Thursday, January 17, 2013

Is it easier to be a successful football coach or a successful teacher?

Teaching is hard work.

There is no other way to say it.

But why?

I found a glimpse of why it is so hard when I read this in a Sports Illustrated article on college football:

(Coach Jimbo) Fisher explained that since taking over (as head coach at Florida State), he had hired a nutritionist to monitor what players ate. He had contracted a mental-conditioning coach to change how players thought. He had inherited two strength-and-conditioning- assistants, then hired six more and was on the verge of bringing on a seventh to ensure that players received more individual attention in the weight room. Fisher then asked the boosters to dig deep because he needed more. He wanted better dorms for the players and an indoor practice facility.

In my district, the expectation is that teachers will do all of those things. I don't have the luxury of hiring a nutritionist or a mental-conditioning coach or a strength coach.

I hire first grade and third grade and math and Spanish and Japanese and history teachers and expect them to attend to all of the variety of issues that a first or third or eighth or eleventh grader has.

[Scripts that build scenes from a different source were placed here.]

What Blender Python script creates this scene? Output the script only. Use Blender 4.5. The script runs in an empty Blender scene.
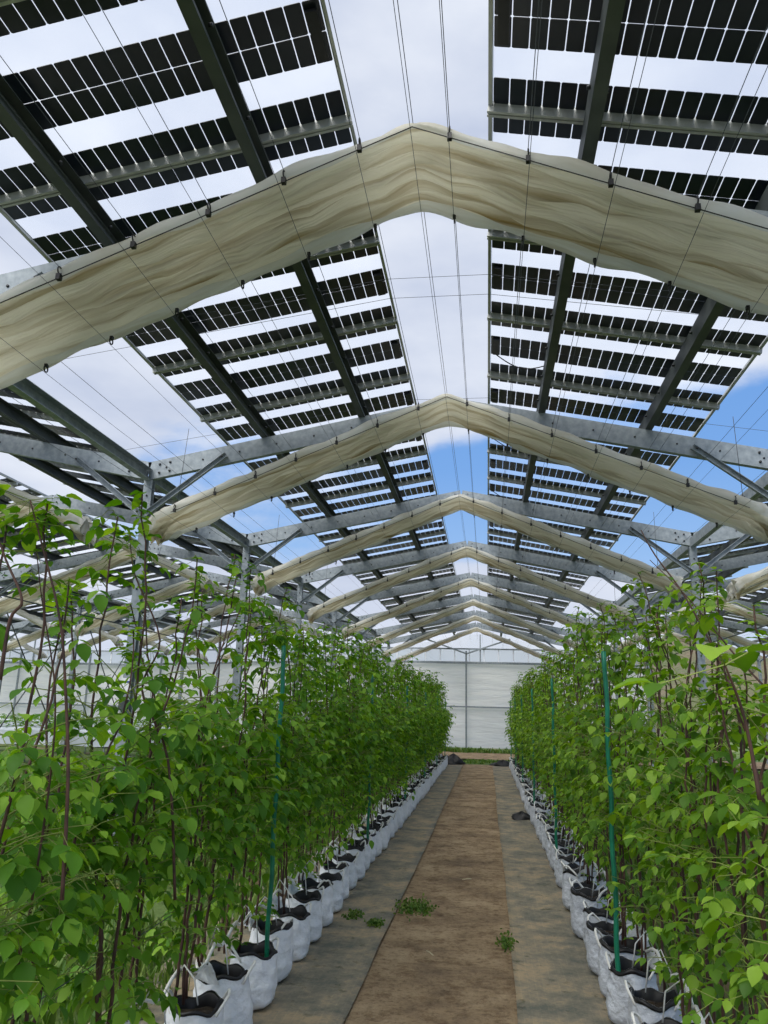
import bpy, math, random
import numpy as np
from mathutils import Vector, Matrix

# ------------------------------------------------------------------ camera
G = 1.55                                   # camera height above the ground
YAW, PITCH, ROLL = (math.radians(a) for a in (7.766, 14.356, 1.524))
FPX = 770.56
scene = bpy.context.scene
COL = scene.collection

def camera_axes():
    cy, sy, cp, sp = math.cos(YAW), math.sin(YAW), math.cos(PITCH), math.sin(PITCH)
    f = Vector((-sy*cp, cy*cp, sp)); r = Vector((cy, sy, 0)); u = r.cross(f)
    cr, sr = math.cos(ROLL), math.sin(ROLL)
    return r*cr + u*sr, u*cr - r*sr, f
CR, CU, CF = camera_axes()
cam_data = bpy.data.cameras.new('camera')
cam_data.sensor_fit = 'HORIZONTAL'; cam_data.sensor_width = 36.0
cam_data.lens = FPX/768*36.0
cam_data.clip_start = 0.05; cam_data.clip_end = 500
cam = bpy.data.objects.new('camera', cam_data); COL.objects.link(cam)
m = Matrix((CR, CU, -CF)).transposed().to_4x4(); m.translation = Vector((0, 0, G))
cam.matrix_world = m
scene.camera = cam

def pix(p):
    d = Vector(p) - Vector((0, 0, G)); z = d.dot(CF)
    if z < 0.05: return None
    return 384 + FPX*d.dot(CR)/z, 512 - FPX*d.dot(CU)/z
def in_view(pts, margin=60):
    """True if the box round the projected points touches the frame."""
    q = [pix(p) for p in pts]
    q = [a for a in q if a]
    if not q: return False
    xs = [a[0] for a in q]; ys = [a[1] for a in q]
    return max(xs) > -margin and min(xs) < 768+margin and max(ys) > -margin and min(ys) < 1024+margin

# ------------------------------------------------------------------ colour management, sky, sun
vs = scene.view_settings
vs.view_transform = 'Standard'; vs.look = 'None'; vs.gamma = 1.0
vs.use_curve_mapping = False
vs.exposure = 0.0
scene.display_settings.display_device = 'sRGB'

world = bpy.data.worlds.new('sky'); scene.world = world; world.use_nodes = True
nt = world.node_tree; nt.nodes.clear()
def N(tree, kind, **kw):
    n = tree.nodes.new(kind)
    for k, v in kw.items():
        if k in n.inputs: n.inputs[k].default_value = v
        else: setattr(n, k, v)
    return n
def math_node(tree, op, a, b=None, clamp=False):
    n = tree.nodes.new('ShaderNodeMath'); n.operation = op; n.use_clamp = clamp
    for i, v in enumerate((a, b)):
        if v is None: continue
        if isinstance(v, (int, float)): n.inputs[i].default_value = v
        else: tree.links.new(v, n.inputs[i])
    return n.outputs[0]
def ramp(tree, fac, stops, interp='LINEAR'):
    n = tree.nodes.new('ShaderNodeValToRGB'); cr = n.color_ramp; cr.interpolation = interp
    while len(cr.elements) > 1: cr.elements.remove(cr.elements[-1])
    cr.elements[0].position = stops[0][0]; cr.elements[0].color = (*stops[0][1], 1)
    for p, c in stops[1:]:
        e = cr.elements.new(p); e.color = (*c, 1)
    tree.links.new(fac, n.inputs[0]); return n.outputs[0]
def mixc(tree, fac, a, b, mode='MIX'):
    n = tree.nodes.new('ShaderNodeMix'); n.data_type = 'RGBA'; n.blend_type = mode
    for s, v in ((n.inputs[0], fac), (n.inputs[6], a), (n.inputs[7], b)):
        if isinstance(v, (int, float)): s.default_value = v
        elif isinstance(v, tuple): s.default_value = (*v, 1) if len(v) == 3 else v
        else: tree.links.new(v, s)
    return n.outputs[2]
def lin(r, g, b):
    f = lambda c: c/12.92 if c <= .04045 else ((c+.055)/1.055)**2.4
    return (f(r/255), f(g/255), f(b/255))

tc = N(nt, 'ShaderNodeTexCoord')
sx = N(nt, 'ShaderNodeSeparateXYZ'); nt.links.new(tc.outputs['Generated'], sx.inputs[0])
blue = ramp(nt, sx.outputs[2], [(0.0, lin(185, 208, 236)), (0.12, lin(160, 195, 236)), (0.3, lin(118, 164, 224)), (.5, lin(100, 150, 216)), (1.0, lin(70, 120, 200))])
mp = N(nt, 'ShaderNodeMapping'); nt.links.new(tc.outputs['Generated'], mp.inputs[0])
mp.inputs['Scale'].default_value = (1, 1, 2.2); mp.inputs['Location'].default_value = (3.1, 0.4, 1.7)
nz = N(nt, 'ShaderNodeTexNoise', Scale=3.2, Detail=8.0, Roughness=0.55); nt.links.new(mp.outputs[0], nz.inputs['Vector'])
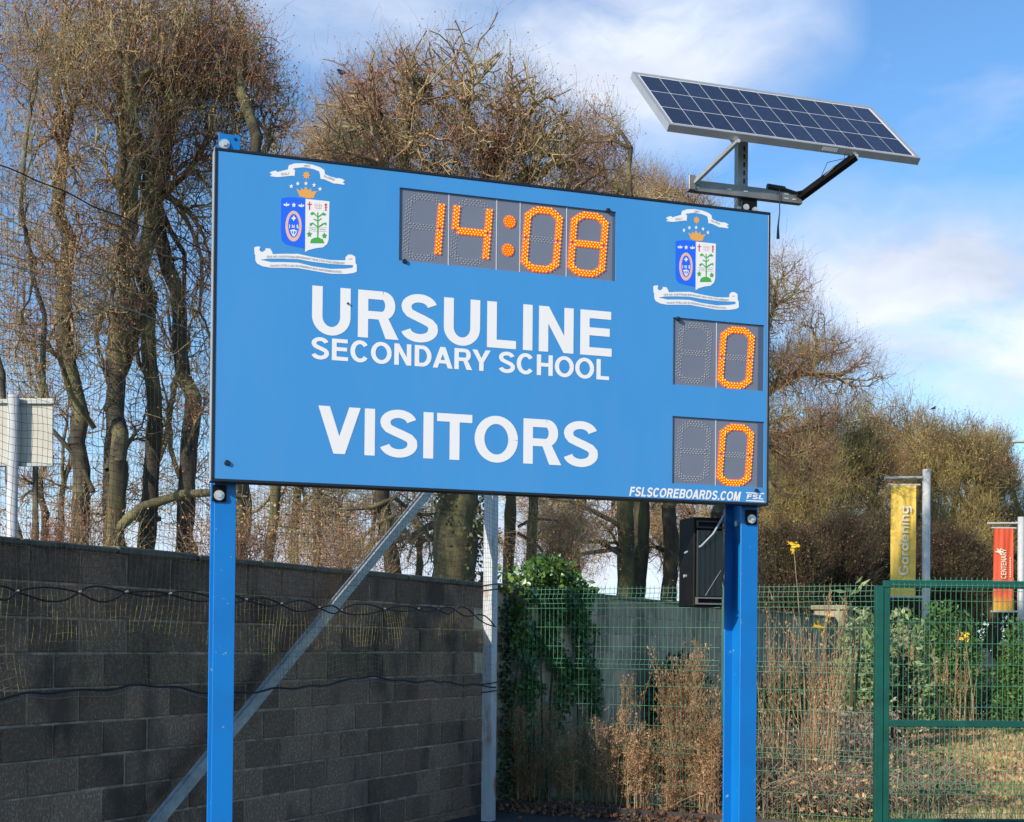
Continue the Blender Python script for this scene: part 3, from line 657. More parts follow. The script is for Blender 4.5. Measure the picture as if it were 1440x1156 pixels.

If a student needs to learn to focus, I expect my teacher to help them do that.

If a student has to get organized, I expect my teacher to help them learn to do that.

If a student needs work on the basics, I expect my teacher to help them with that.

College football coaches have it easy. They get to hire strength coaches and nutritionists and tutors. The coach needs to have a vision but they get to hire people to help execute it.

Teachers, on the other hand, have to have the vision and the ability to execute.

So, Jimbo Fisher and Nic Saban can be acclaimed as great coaches, and they are, but to really see a successful person find a teacher!